Keenam, Perppu Cipta Kerja mengubah Pasal 51 dalam UU No. 1 Tahun 2014 jo. UU No. 27 Tahun 2007 yang memberikan kewenangan penuh kepada pemerintah pusat untuk mengubah status zona inti dalam kawasan konservasi.
Kawasan konservasi akan dibayangi ancaman pengubahan status zona untuk berbagai kepentingan eksploitatif, tentu akan berdampak terhadap keberlanjutan kawasan konservasi yang terjaganya keanekaragaman biodiversitas yang terdapat di dalamnya.
Ketujuh, Perppu Cipta Kerja akan memaksa setiap orang yang melakukan usaha perikanan untuk wajib memiliki perizinan berusaha dan menghapus pengecualian bagi nelayan dan perempuan nelayan tradisional dalam Pasal 26 UU No. 7 Tahun 2016.

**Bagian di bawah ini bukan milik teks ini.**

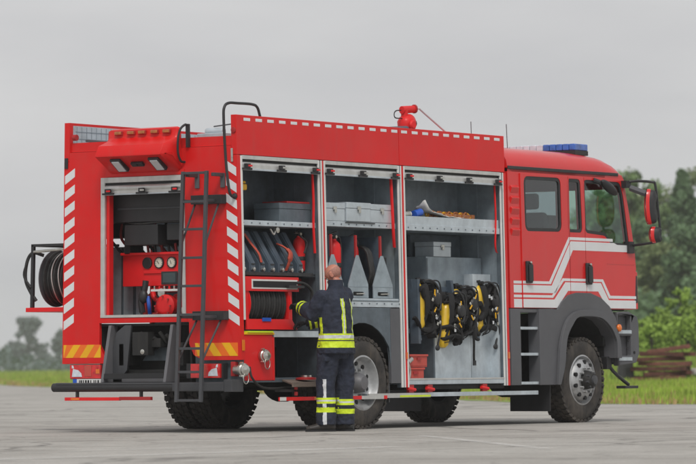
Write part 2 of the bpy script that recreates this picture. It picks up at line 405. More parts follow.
m.box(.3,.6,-.4,.2,1.30,1.34,'deep_red'); m.tube([(.35,-.3,1.36),(.35,-.3,1.55)],.035,'deep_red'); m.lathe([(.06,0),(.06,.03),(.03,.05),(.0,.05)],(.34,.12,1.37),(-1,0,0),'deep_red',16)
m.tube(smooth_path([(.5,.45,1.32),(.5,.42,1.5),(.45,.2,1.58),(.45,-.1,1.6)]),.03,'deep_red'); m.tube(smooth_path([(.35,-.42,1.32),(.32,-.4,1.45),(.36,-.3,1.56)]),.028,'steel'); m.lathe([(.045,0),(.05,.01),(.05,.03),(.0,.035)],(.26,.02,1.56),(-1,0,0),'steel',14); m.lathe([(.045,0),(.05,.01),(.05,.03),(.0,.035)],(.27,-.30,1.36),(-1,0,0),'steel',14)
part(m, 'pump')
m = MB(); m.tube(smooth_path([(.25,.30,1.34),(.24,.31,1.48),(.25,.27,1.60),(.26,.26,1.70)]),[.035]*19,'black_plastic'); m.ball((.24,.28,1.52),(.05,.06,.08),'black_plastic',8)
m.tube(smooth_path([(.28,.22,1.33),(.24,.20,1.42),(.26,.23,1.52)]),.022,'blue'); part(m, 'suction_hose')

# ---- lower rear opening, brackets, towing gear
m = MB()
def bracket(ya, yb):
    p = [(-.02,1.20),(.10,1.20),(.02,.56),(-.17,.56)]
    m.plate(p, [], ya, yb, 'y', 'frame_grey')
bracket(.535,.575); part(m, 'support_arm', bevel=.004); m = MB(); bracket(-.335,-.295); part(m, 'support_arm', bevel=.004); m = MB()
m.hexa([(-.17,-.295,.60),(-.15,-.295,.60),(-.15,.535,.60),(-.17,.535,.60),(-.155,-.295,.66),(-.13,-.295,.66),(-.13,.535,.66),(-.155,.535,.66)],'black')
m.plate([(.40,.56),(.40,.63),(.33,.70),(.27,1.2),(.36,1.2),(.48,1.12),(.53,.95),(.53,.56)], [], .0,.03,'x','dark_frame')
part(m, 'rear_bracket', bevel=.004)
m = MB()
m.box(.35,.40,-.50,.66,.50,1.22,'chassis'); m.box(.045,1.4,.725,.75,.5,1.22,'chassis'); m.box(.05,1.4,-.54,-.51,.5,1.22,'chassis'); m.box(.042,.6,-.5,.72,1.19,1.215,'chassis'); m.box(.40,.44,-.5,.75,.5,1.2,'chassis'); m.box(.05,.4,-.1,.3,.95,1.05,'chassis'); m.cyl((-.0,.12,1.0),(.3,.12,1.0),.09,'chassis'); m.box(-.02,.1,.02,.24,.86,1.12,'chassis')  # includes dark sheets added to block the sky and keep the opening dark
m.plate([(-.30,.80),(-.02,.80),(.28,.80),(.20,.90),(.12,.97),(-.1,1.0),(-.3,.98)],[], .22,.25,'x','alu_dark')
m.lathe([(0,0),(.03,0),(.03,.02),(0,.03)],(.0,.10,.90),(-1,0,0),'steel')
for i in range(9): m.cyl((.05,.45-.09*i,1.12-.03*(i%3)),(.12,.4-.09*i,1.0),.022,'chassis',8)
part(m, 'tow_gear_and_backing', bevel=.004)
m = MB(); m.tube(arc(None,1,0,1,1,lambda c,r,a:(-.145,1.262-2.43*a/R(1),.505)),.05,'black_plastic',18); m.box(-.19,.0,-1.15,1.20,.535,.558,'dark_frame'); m.box(-.16,.0,-1.15,1.20,.47,.53,'chassis'); m.box(.0,.10,-.3,.54,.56,.60,'frame_grey')
m.box(-.20,.02,-1.26,-1.15,.45,.585,'dark_frame'); m.box(-.205,-.15,-1.15,-.45,.46,.55,'dark_frame')
part(m, 'rear_bumper', bevel=.006)
m = MB(); m.box(-.19,-.15,.30,1.07,.358,.395,'red_plain'); m.box(-.19,-.15,-.14,.30,.362,.40,'deep_red'); m.box(-.193,-.19,.86,.98,.364,.388,'amber')
for y in (.9,.0): m.box(-.17,-.14,y,y+.03,.39,.46,'chassis')
part(m, 'underrun_bar', bevel=.004)
def tail(ya, yb):
    m = MB(); s = 1 if yb > ya else -1
    m.box(-.045,.04,ya,yb,.60,.765,'black_plastic')
    w = (yb-ya)
    m.box(-.075,-.045,ya+.16*w,yb-.16*w,.605,.76,'lens_red'); m.box(-.078,-.045,ya+.02*s,ya+.16*w,.605,.76,'lens_red')
    m.plate([(ya+.09*w,.625),(ya+.36*w,.625),(ya+.34*w,.665),(ya+.26*w,.70),(ya+.12*w,.715)],[], -.081,-.0785,'x','lens_white')
    m.plate([(ya+.09*w,.72),(ya+.15*w,.72),(ya+.13*w,.75),(ya+.09*w,.755)],[], -.081,-.0785,'x','lens_white')
    m.box(-.080,-.0755,ya+.62*w,ya+.76*w,.67,.73,'lens_red'); m.box(-.079,-.075,ya+.42*w,ya+.60*w,.63,.75,'pale_red')
    m.box(-.081,-.0785,yb-.30*w if s>0 else yb-.28*w,yb-.18*w,.66,.71,'amber' if s < 0 else 'lens_red')
    return part(m, 'tail_light', bevel=.006)
tail(1.10,.56); tail(-1.03,-.53)
m = MB(); m.box(-.10,-.092,.62,1.02,.52,.600,'white'); m.box(-.102,-.0995,.965,1.02,.52,.600,'blue')
# registration characters: only their tops show between lamp and bumper and they cannot be read, so they stay plain dark strokes
for y, w in ((.925,.012),(.90,.02),(.87,.012),(.835,.022),(.80,.022),(.765,.012),(.72,.012),(.695,.012),(.66,.02)):
    m.box(-.1025,-.0998,y-w/2,y+w/2,.535,.588,'black')
part(m, 'licence_plate')

# ---- traffic warning housing over the hatch
m = MB()
y0, y1 = -.465, .575
sec = [(-.002,2.90),(-.02,2.90),(-.05,2.92),(-.20,3.00),(-.33,3.075),(-.33,3.10),(-.27,3.20),(-.10,3.26),(-.06,3.30),(-.05,3.385),(-.002,3.40)]
rs = []
for y, dz, dx in ((y1,.03,.5),(y1-.02,.01,.85),(y1-.05,0,1),(y1-.2,0,1),(y0+.2,0,1),(y0+.05,0,1),(y0+.02,.01,.85),(y0,.03,.5)):
    rs.append([(-.002+(x+.002)*dx, y, z+dz*(1 if z < 3.1 else -1)) for x, z in sec])
m.rings(rs, 'red')
m.box(-.012,.0,y0-.04,y1+.04,2.865,2.925,'red')
hp = part(m, 'warning_light_housing', bevel=.006)
for y in (.387,.203,.043,-.139,-.313):
    q = MB(); q.box(-.085,-.06,y-.055,y+.055,3.325,3.37,'deep_red'); q.box(-.098,-.085,y-.048,y+.048,3.33,3.365,'amber_dull'); part(q, 'amber_light', hp, bevel=.008)
for y, w in ((.27,.07),(-.28,.07)):
    q = MB(); n = Vector((-.55,0,-.83)); c = Vector((-.205,y,2.985))
    M = Matrix.Rotation(R(35),3,'Y')
    q.obox(c, (.21,.145,.04), M, 'black_plastic'); q.obox(c+Vector((-.011,0,-.016)), (.17,.105,.02), M, 'silver_film')
    for k in range(3): q.obox(c+Vector((-.011,-.035+.035*k,-.016)), (.13,.006,.02), M, 'black')
    part(q, 'work_light', hp, bevel=.005)
q = MB(); q.obox((-.215,.0,2.985),(.06,.17,.03),Matrix.Rotation(R(35),3,'Y'),'black_plastic'); q.lathe([(0,0),(.015,0),(.015,.01),(0,.01)],(-.225,.0,2.975),(-.5,0,-.8),'black',10); part(q, 'reversing_camera', hp, bevel=.008)
m = MB(); m.tube(smooth_path([(-.01,-.565,3.40),(-.05,-.56,3.41),(-.10,-.53,3.36),(-.12,-.51,3.25),(-.11,-.50,3.1),(-.06,-.50,3.01),(.0,-.51,3.0)]),.014,'black_plastic'); m.box(-.03,.01,-.585,-.55,3.16,3.42,'black_plastic'); part(m, 'grab_handle')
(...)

Hal tersebut akan berdampak semakin dipersulitnya aktivitas pengolahan perikanan hasil produksi nelayan dan perempuan nelayan yang dilakukan secara swadaya dan tradisional serta jika mereka tetap melaksanakan aktivitas tersebut, akan rentan terhadap kriminalisasi dengan dipidana paling lama 8 tahun dan pidana denda sebesar 1,5 miliar.
Serta kedelapan, Perppu Cipta Kerja kembali memberikan karpet merah untuk masuknya investasi perikanan asing sehingga dapat beroperasi di wilayah perairan Indonesia.
“Perppu ini secara jelas dan terang-terangan hanya akan memberikan kepastian hukum kepada investor, baik domestik maupun asing,” katanya.